* SHORT PROBLEM: Everything from the first line down to the line containing "C = scene.collection" should be reproduced exactly; please include nothing else.

(Collected data entries)

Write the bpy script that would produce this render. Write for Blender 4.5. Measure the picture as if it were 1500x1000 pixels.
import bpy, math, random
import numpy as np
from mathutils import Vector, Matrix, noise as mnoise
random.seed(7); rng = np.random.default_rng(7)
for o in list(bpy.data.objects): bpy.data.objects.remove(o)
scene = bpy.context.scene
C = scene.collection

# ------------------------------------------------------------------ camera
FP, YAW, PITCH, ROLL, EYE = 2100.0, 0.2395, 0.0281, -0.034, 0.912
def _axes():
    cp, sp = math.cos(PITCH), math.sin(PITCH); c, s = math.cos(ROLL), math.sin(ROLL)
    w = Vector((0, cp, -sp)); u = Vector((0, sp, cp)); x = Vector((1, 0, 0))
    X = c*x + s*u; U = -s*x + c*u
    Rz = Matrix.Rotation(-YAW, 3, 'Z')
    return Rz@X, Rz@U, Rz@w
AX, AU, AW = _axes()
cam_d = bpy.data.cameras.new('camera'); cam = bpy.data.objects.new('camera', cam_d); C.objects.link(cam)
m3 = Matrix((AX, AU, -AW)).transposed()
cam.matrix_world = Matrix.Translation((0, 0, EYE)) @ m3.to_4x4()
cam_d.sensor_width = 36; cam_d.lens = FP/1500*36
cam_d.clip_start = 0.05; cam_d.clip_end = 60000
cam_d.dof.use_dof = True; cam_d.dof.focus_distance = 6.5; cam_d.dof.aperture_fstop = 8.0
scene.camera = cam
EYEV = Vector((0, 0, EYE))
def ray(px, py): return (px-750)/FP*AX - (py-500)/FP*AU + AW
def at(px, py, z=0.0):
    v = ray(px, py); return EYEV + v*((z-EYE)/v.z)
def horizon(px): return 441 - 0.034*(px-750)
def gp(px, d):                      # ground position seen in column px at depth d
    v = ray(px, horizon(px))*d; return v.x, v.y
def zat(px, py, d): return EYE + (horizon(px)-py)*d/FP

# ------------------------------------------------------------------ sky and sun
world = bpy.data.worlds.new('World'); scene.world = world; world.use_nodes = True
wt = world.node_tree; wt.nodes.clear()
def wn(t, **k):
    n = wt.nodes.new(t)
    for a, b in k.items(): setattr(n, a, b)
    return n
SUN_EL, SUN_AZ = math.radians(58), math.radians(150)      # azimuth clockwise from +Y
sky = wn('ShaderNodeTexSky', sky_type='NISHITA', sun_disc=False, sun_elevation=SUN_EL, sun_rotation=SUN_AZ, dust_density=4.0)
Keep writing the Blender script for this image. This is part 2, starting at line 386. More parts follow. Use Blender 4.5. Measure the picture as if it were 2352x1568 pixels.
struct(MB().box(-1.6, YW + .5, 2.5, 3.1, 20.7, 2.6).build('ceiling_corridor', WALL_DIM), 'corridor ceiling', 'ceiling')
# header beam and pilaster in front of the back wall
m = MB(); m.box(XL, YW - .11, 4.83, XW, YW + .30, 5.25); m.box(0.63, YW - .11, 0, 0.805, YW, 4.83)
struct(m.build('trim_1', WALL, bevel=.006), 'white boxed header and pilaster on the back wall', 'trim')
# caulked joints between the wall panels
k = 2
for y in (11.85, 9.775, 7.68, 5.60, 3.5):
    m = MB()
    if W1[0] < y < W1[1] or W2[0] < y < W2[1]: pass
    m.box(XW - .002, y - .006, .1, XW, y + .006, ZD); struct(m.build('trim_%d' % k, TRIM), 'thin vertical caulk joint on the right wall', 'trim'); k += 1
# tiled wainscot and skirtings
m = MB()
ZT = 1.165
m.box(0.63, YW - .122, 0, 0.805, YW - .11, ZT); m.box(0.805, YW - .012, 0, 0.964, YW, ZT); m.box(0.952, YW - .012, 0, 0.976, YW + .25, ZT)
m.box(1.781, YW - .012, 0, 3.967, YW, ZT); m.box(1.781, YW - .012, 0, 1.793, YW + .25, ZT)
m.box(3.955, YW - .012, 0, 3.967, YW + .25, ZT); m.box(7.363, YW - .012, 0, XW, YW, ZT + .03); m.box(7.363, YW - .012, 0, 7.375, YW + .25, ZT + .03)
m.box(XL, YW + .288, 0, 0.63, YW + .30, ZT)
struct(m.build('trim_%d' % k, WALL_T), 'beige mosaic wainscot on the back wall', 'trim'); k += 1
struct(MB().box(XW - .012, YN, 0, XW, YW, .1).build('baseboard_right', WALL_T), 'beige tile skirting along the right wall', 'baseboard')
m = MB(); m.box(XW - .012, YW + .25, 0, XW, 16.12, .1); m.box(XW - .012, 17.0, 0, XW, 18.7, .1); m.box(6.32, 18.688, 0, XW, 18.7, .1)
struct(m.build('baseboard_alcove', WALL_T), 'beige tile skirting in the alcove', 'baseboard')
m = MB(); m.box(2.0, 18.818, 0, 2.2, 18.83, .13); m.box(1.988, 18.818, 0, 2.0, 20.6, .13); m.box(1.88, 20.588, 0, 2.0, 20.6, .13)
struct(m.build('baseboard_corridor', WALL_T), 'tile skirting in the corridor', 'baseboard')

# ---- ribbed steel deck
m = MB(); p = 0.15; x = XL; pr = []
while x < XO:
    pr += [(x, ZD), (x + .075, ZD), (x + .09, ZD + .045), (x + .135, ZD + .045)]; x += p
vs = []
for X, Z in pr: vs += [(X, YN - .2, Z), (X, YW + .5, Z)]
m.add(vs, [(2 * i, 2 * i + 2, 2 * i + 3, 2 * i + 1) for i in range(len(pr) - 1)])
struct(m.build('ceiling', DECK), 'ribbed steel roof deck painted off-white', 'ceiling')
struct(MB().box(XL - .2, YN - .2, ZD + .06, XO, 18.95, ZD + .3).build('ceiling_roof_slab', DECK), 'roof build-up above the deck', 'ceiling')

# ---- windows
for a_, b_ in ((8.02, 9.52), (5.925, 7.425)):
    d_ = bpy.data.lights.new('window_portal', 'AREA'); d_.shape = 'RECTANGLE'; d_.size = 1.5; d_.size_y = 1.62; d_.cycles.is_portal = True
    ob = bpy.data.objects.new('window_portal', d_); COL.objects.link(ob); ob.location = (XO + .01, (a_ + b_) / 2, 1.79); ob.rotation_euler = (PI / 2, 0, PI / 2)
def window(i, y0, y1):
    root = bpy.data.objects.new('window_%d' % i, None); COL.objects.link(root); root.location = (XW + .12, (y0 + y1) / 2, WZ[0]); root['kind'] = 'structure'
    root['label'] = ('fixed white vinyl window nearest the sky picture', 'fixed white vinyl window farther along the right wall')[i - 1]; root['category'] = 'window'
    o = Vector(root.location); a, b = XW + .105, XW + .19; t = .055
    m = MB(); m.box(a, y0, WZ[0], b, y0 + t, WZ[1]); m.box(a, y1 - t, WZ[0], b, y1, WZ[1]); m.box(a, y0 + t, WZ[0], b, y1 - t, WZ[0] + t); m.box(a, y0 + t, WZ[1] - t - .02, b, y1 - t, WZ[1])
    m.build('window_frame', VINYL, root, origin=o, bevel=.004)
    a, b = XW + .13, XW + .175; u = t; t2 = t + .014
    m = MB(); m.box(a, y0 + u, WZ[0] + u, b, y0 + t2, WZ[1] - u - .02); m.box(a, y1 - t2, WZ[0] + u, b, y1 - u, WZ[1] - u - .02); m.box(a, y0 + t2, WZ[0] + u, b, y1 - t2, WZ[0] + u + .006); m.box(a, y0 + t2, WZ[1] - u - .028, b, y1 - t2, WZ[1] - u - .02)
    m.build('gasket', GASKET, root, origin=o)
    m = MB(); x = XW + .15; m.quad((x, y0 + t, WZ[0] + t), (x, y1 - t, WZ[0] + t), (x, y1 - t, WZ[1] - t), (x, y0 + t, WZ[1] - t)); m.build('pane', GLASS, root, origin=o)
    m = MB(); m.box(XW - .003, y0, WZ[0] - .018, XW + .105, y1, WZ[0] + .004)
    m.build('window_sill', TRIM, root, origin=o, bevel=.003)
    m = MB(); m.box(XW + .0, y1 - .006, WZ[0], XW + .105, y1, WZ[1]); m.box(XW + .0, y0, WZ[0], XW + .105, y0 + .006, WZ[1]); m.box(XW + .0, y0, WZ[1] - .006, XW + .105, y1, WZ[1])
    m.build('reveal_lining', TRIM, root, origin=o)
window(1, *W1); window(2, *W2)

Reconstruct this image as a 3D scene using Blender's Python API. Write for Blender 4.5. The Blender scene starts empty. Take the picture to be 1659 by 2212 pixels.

* ANSWER:
Write the bpy script that would produce this render. Write for Blender 4.5. Measure the picture as if it were 1500x1000 pixels.
import bpy, math, random
import numpy as np
from mathutils import Vector, Matrix, noise as mnoise
random.seed(7); rng = np.random.default_rng(7)
for o in list(bpy.data.objects): bpy.data.objects.remove(o)
scene = bpy.context.scene
C = scene.collection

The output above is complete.